What Are You Waiting For?
by Jim Becker
"When I was your age..." Throughout my younger days I heard many sentences that began with those five words. It seems as though every one had some interesting story to tell about their youth. People saw the war to end all wars and the one that followed. They saw radio eclipsed by the latest
fad--television--and watched airplanes lose their propellers. And man actually
walked on the moon.
Looking back I believe that there is only one truly important event that I watched happen, and it is still going strong--the birth of the computer revolution.
Computers today are blindingly fast and can store stupendous amounts of data compared to the glorified adding machines that I first learned to use.
I have been using computers for about twenty years now, and I only recently purchased one for myself. Being an advocate of computer technology and sometimes the in-house computer guru, fellow employees found it strange when they learned that I did not have more than a pocket calculator at home.
The reason for this was simple: I was waiting for the right time to buy.
I wanted to have the biggest and best that technology had to offer, and if you know anything about computers, you know that there is always something faster-smaller-better scheduled for release next month.
At some point I realized that I had been waiting a long time, and I had nothing to show for it.

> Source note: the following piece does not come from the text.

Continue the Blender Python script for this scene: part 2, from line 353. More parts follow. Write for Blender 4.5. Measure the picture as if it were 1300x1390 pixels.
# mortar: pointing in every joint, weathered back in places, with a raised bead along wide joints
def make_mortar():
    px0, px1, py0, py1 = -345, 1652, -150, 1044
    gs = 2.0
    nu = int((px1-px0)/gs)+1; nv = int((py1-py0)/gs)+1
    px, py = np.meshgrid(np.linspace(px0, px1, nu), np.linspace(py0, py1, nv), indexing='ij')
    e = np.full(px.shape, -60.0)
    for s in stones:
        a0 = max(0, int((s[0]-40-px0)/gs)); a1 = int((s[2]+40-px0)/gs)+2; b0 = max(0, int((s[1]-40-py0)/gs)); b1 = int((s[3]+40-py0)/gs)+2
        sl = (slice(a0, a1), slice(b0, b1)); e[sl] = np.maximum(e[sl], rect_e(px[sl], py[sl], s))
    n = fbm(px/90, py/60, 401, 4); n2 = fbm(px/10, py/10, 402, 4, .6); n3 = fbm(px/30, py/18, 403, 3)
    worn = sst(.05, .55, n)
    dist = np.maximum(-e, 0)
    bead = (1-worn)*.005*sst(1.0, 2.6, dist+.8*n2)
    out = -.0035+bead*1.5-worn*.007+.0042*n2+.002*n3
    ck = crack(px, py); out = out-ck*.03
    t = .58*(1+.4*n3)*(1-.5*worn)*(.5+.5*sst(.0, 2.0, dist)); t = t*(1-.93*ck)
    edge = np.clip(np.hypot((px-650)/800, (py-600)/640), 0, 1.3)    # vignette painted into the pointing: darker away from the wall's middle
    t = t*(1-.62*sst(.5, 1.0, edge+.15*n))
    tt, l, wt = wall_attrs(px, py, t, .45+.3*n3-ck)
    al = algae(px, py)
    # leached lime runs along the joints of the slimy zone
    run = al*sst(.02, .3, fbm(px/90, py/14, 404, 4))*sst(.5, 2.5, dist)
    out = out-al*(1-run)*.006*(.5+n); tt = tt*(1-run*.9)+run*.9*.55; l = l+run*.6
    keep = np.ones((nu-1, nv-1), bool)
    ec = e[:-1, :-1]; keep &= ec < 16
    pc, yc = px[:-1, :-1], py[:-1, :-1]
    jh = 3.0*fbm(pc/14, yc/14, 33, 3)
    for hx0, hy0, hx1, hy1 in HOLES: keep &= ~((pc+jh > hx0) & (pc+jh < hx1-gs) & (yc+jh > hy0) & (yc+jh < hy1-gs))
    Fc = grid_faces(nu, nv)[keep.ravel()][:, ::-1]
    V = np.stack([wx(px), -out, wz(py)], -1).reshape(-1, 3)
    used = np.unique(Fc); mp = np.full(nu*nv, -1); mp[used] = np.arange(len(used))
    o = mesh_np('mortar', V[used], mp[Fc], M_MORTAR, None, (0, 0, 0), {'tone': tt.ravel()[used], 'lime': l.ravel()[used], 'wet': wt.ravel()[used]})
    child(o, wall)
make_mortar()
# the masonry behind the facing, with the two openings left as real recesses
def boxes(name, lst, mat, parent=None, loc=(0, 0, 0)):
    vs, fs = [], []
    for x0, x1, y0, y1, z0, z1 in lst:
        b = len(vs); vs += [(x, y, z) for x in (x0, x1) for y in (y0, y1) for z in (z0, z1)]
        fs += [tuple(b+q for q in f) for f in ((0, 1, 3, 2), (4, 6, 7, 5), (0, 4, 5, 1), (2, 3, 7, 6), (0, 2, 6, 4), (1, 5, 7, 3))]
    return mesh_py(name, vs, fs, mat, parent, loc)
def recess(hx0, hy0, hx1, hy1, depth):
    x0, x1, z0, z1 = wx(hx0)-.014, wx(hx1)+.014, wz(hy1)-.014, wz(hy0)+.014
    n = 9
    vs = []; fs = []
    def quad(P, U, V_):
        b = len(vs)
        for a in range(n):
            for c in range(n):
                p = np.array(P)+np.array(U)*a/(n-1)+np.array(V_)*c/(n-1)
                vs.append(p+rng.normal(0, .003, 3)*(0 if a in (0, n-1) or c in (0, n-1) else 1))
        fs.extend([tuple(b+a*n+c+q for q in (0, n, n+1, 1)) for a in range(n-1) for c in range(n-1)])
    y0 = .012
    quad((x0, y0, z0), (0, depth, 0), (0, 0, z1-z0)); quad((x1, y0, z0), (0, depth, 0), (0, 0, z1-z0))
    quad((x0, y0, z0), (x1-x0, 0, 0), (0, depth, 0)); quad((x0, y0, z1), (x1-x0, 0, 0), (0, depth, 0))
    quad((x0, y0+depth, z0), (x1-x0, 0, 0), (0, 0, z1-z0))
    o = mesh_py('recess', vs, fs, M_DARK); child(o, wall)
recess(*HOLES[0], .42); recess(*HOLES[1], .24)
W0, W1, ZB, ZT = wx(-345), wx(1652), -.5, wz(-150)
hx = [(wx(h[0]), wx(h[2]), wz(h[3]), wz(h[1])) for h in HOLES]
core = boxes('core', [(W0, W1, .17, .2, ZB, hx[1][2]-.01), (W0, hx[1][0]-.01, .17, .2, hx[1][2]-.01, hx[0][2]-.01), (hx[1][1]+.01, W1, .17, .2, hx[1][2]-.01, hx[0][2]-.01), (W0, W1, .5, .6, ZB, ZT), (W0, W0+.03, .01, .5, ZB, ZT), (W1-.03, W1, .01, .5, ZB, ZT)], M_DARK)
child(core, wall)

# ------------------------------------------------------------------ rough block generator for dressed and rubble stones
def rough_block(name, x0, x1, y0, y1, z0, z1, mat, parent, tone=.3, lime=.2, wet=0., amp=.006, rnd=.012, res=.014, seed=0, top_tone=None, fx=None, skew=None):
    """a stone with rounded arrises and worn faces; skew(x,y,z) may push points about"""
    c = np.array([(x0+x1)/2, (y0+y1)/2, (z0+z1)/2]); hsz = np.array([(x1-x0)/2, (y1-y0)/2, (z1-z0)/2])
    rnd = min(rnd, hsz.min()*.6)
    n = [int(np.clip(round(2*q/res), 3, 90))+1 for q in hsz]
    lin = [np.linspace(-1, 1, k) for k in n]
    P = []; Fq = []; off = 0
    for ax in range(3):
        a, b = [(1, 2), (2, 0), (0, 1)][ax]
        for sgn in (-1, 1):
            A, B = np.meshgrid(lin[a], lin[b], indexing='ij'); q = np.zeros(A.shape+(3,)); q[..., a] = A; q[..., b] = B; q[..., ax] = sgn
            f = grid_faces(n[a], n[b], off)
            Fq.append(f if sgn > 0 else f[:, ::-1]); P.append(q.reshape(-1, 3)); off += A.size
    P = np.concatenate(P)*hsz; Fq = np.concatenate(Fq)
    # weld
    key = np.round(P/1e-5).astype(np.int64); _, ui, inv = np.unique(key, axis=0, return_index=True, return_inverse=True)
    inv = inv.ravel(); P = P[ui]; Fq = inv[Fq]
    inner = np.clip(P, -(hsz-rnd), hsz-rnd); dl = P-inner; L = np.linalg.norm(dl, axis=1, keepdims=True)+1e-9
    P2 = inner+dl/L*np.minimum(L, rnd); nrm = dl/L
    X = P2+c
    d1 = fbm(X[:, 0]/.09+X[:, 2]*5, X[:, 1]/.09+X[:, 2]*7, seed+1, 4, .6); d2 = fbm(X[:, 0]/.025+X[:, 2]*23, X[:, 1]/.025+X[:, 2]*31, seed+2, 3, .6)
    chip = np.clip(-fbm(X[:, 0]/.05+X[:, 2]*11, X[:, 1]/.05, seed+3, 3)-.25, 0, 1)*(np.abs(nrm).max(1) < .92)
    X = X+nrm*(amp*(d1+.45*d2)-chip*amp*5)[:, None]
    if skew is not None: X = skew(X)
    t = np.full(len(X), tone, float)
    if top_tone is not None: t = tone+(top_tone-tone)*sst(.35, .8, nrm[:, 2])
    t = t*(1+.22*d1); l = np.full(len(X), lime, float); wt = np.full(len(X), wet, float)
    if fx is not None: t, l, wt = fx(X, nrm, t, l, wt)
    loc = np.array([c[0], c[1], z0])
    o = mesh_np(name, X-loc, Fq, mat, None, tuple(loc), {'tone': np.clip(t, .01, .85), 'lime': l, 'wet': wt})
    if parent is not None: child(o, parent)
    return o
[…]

I had been missing out on the benefits while waiting for the right time. There was never going to be a right time. That implies the future. The right time is now.
I also had a similar experience with Avatar. I had been through The Avatar Course and had a very good experience. I was a thinking, technical minded kind of person, and Avatar taught me to look at things in a completely different way. Once I allowed the thinking to stop I discovered not only a different world but a different me.
So, when the first chance to take The Master Course came along, I immediately took the opportunity to not do it. That's right. I put it off.
My excuse was that I was just too busy. I had several different projects at the office that had to be done. There were deadlines to meet, and my work would surely suffer during my absence.
I felt that I hadn't had quite finished with Avatar yet. There were still things that I needed to integrate. I felt I hadn't had enough time to live and practice with my newly-learned Avatar tools. I wanted to wait and see what effect Avatar would have on my life. I thought, Maybe I should review Avatar before I go on to The Master Course. The time just wasn't right.
Where had I heard that before? Am I again missing out while waiting for that elusive right time?
I took advantage of the next available Master Course. Even still, I was resisting it the first day or two. But I didn't give up. Through the use of the exercises, I changed from a person who couldn't wait for the week to be over to a person who was disappointed for it to be over. I was sad to see all of these beautiful people I had gotten to know over the last nine days returning to their homes at various points around the globe.
Such wonderful connections had been made with people who were strangers only a few days earlier. But one of the great things about The Master Course is that the connections made do not diminish with the passage of time. I knew no matter how many days were to pass, when we meet again we will share a hug and a smile, and the connection will be just as strong.
Not only is there a connection to other people, but the entire world is a brighter place when viewed from this viewpoint of calm appreciation that is ever present at Masters.
Did my work suffer? Were deadlines missed? More importantly did I need to spend more time with Avatar before moving on to Masters?
No.
As Harry says, The Master Course is a whole new level, and when people begin to grow and stretch toward the next level they naturally integrate and become more grounded with the Avatar tools.
Somewhere inside I intuitively knew that The Master Course was the right thing to do. The stream of ever so logical reasons why I could not possibly do Masters were just secondaries, and by the time I was on course and into the exercises they had slipped away.
The decision to do Masters does not come from the logical, reasoning side of the mind. When you quiet the thinker and you feel, you will know that now is the right time.